Líder indígena presenteou Lula com um cocar em 2006 - Eraldo Peres/AP
Líder indígena presenteou Lula com um cocar em 2006 Imagem: Eraldo Peres/AP

Wellington Ramalhoso

Do UOL, em São Paulo

11/03/2016 06h00

A investigação da operação Lava Jato sobre a mudança e o armazenamento do acervo do ex-presidente Luiz Inácio Lula da Silva (PT) levanta algumas questões. O que um presidente pode levar dos palácios de Brasília quando seu mandato termina? Quem paga as despesas da mudança? O que é feito com o acervo de um ex-presidente?

Uma lei assinada em 1991 pelo então presidente Fernando Collor (atual senador pelo PTB-AL) e um decreto de 2002, no governo Fernando Henrique Cardoso (PSDB), tratam da preservação, organização e proteção dos acervos dos presidentes.

Um ex-presidente pode levar seus objetos e documentos, inclusive presentes recebidos ao longo do mandato, mas há exceções. Ele não pode transportar documentos produzidos durante a gestão, como originais de leis, nem objetos recebidos em cerimônias de troca de presentes com chefes de Estado e de governo. Documentos produzidos nesses encontros também não podem ser levados.

Ou seja, presentes dados por cidadãos, empresas e entidades ficam com o ex-presidente. Presentes dados por representantes de outros países em cerimônias oficiais ficam com a União. Estes podem permanecer no Palácio do Planalto, em Brasília, ou serem direcionados para o Arquivo Nacional e o Museu da República, no Rio de Janeiro.

Os documentos e objetos devem ser catalogados pela Secretaria de Documentação Histórica da Presidência da República. Ao fim da gestão, cabe à Presidência providenciar e pagar a mudança do ex-presidente.

Empresas podem apoiar ex-presidentes

Feita a mudança, o ex-mandatário passa a ser o responsável pelo acervo e a ter a obrigação de preservá-lo. Apesar de ser particular, o acervo de um ex-presidente é declarado de interesse público e componente do patrimônio cultural brasileiro, inclusive a parte acumulada antes de ele ocupar a presidência. Caso ele decida vender o acervo, a União tem direito de preferência.

De acordo com a legislação, uma comissão destinada a preservar a memória dos presidentes acompanha a manutenção dos acervos dos ex-mandatários. Ela é formada por representantes do Arquivo Nacional, do Iphan (Instituto de Patrimônio Histórico e Artístico Nacional) e do Departamento de Documentação da Secretaria-Geral da Presidência, entre outros.

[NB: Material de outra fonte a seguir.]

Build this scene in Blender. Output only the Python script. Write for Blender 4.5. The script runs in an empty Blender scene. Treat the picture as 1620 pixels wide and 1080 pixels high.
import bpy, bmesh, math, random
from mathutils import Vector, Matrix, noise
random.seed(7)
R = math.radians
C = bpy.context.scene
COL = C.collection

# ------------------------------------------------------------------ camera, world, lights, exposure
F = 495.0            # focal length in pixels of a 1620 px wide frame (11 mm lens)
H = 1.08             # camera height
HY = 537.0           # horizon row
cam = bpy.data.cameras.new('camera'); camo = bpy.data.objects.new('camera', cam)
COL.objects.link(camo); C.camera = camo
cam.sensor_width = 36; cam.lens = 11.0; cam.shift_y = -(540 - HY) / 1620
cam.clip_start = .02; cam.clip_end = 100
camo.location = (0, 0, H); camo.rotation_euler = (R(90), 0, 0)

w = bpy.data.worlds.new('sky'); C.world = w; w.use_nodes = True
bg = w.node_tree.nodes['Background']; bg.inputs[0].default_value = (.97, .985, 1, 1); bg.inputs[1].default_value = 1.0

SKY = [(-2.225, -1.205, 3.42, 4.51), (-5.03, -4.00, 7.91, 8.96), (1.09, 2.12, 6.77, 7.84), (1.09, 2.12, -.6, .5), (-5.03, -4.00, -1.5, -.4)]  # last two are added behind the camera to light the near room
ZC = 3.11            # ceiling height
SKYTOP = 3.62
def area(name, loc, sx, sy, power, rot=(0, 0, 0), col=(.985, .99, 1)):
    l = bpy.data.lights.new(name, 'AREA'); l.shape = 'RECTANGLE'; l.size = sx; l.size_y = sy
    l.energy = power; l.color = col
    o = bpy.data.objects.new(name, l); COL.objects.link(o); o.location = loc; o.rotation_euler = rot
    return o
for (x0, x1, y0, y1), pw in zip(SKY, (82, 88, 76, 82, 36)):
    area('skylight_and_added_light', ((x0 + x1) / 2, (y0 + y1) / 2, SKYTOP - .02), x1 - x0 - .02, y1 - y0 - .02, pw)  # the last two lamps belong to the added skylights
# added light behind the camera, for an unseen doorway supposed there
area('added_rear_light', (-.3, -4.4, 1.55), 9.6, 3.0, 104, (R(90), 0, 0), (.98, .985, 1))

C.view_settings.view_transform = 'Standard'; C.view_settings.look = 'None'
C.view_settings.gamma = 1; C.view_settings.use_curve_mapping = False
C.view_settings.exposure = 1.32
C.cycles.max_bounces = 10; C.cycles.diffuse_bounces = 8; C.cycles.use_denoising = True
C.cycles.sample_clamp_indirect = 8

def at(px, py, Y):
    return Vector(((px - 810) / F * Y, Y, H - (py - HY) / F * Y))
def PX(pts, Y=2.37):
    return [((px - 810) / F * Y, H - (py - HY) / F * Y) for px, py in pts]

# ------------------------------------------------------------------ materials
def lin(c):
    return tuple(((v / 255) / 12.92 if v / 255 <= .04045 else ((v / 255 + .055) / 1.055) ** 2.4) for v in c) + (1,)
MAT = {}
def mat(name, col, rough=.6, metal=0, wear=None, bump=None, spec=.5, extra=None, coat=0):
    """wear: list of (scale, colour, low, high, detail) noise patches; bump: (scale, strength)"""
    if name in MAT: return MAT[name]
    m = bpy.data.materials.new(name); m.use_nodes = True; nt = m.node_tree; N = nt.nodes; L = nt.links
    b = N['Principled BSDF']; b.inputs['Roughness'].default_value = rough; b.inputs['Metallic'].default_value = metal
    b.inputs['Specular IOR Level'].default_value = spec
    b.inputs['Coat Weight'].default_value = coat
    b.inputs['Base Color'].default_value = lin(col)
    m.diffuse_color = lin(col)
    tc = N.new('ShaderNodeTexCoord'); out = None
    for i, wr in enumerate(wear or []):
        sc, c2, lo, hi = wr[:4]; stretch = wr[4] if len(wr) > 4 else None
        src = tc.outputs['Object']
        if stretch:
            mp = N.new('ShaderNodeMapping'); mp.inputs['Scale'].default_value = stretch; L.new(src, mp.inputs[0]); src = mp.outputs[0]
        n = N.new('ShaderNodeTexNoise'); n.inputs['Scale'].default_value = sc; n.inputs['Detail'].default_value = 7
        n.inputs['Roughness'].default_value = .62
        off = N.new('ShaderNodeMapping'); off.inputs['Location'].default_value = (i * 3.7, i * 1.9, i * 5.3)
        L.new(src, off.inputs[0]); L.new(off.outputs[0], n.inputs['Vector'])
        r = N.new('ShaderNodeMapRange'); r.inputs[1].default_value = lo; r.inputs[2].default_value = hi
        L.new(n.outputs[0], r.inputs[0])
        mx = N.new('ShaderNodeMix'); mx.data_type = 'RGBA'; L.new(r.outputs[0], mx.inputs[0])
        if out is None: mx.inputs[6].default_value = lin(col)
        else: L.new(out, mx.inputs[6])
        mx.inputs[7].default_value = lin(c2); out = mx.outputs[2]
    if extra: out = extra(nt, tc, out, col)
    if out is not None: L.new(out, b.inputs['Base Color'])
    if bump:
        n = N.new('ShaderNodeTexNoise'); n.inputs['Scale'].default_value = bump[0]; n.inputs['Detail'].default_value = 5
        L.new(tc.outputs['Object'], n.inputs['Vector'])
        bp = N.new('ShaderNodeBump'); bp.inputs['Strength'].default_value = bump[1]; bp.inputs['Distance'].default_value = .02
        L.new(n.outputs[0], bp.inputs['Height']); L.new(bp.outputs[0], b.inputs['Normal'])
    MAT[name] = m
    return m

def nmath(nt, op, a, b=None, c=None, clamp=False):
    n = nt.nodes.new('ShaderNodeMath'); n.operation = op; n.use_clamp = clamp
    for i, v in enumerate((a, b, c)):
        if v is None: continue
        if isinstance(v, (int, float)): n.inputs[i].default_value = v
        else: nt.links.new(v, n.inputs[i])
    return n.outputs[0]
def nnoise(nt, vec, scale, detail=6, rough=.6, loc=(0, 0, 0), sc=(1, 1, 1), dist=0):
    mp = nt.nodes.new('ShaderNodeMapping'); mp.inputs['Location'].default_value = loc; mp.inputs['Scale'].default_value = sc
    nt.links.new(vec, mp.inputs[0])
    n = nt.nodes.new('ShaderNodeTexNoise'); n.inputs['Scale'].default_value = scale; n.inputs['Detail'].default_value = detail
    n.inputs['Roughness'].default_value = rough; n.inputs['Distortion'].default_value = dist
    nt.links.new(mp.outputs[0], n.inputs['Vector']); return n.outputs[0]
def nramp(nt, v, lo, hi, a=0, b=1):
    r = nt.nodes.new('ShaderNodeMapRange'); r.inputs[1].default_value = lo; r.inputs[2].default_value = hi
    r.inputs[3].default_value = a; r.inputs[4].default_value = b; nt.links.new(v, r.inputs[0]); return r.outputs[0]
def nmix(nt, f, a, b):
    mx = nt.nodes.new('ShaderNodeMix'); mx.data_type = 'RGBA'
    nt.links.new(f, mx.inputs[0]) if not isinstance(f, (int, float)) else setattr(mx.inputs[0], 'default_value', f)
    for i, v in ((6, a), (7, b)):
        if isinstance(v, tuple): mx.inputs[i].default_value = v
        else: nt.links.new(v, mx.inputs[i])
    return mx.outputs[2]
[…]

A lei afirma que uma das funções da comissão é “estimular a iniciativa privada a colaborar com os mantenedores de acervos, para a preservação, divulgação e acesso público”. Entretanto, o ex-presidente não é obrigado a expor o acervo.

Conforme a legislação, Lula e Fernando Henrique criaram institutos para cuidar das memórias de seus mandatos, entre outros objetivos, e contam com o recebimento de doações em dinheiro para mantê-los. Também existe o Instituto Itamar Franco, em Juiz de Fora (MG)

Os institutos Lula e FHC dizem que as respectivas mudanças foram pagas pela Presidência, como manda a lei. Quando assumiram os acervos, os dois institutos tiveram de pagar pelo armazenamento de parte dos objetos porque seus imóveis não comportavam as coleções completas.

A suspeita sobre Lula

No caso de Lula, o pagamento pelo armazenamento foi feito pela empreiteira OAS, o que levantou a suspeita do Ministério Público Federal. Os objetos ficaram armazenados com a empresa Granero de janeiro de 2011 a janeiro de 2016. Ao longo de cinco anos, a OAS pagou aproximadamente R$ 1,3 milhão pelo serviço, o que dá R$ 21.600 por mês.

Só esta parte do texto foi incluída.